Remember, however, to ask the builder whether he will pay the commission of your buyer's broker, just as he would pay a commission to an agent acting in a traditional role who brings you to his development.

--Search out an agent who is a new-home specialist.

"The vast majority of real estate agents work the existing-home market. They're really not exposed to new construction," warned Helme, the Century 21 executive. "Ask them how a roof is built, for example, and they can't tell you."

There are many ways to get recommendations for an experienced agent. Calls to major local builders can yield names of real estate agents whom they see most often and respect.

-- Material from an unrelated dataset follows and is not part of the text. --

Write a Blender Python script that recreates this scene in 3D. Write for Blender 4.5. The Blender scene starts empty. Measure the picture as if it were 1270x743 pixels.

"The builders are fairly knowledgeable about agents. And they're not a bit timid about recommending someone," Helme said.

The sales manager of a real estate office also can be a good bet for names, said Karl Metsch, an agent for the Prudential real estate chain.

But when calling a manager, be sure to specify that you're looking for a new-home specialist. Otherwise, you're likely to get the name of the next generalist--perhaps a mediocre agent--who happens to rise to the top of the list, he said.

Many managers use a rotation system for making referrals, he noted.

Even if you choose a generalist, pick an experienced agent who has a proven record in the real estate field, said Irwin, the real estate author.

"You always want a performer working for you," he said. "The last thing you want is your cousin Fred's brother-in-law who just happens to be in the business and desperately needs the work."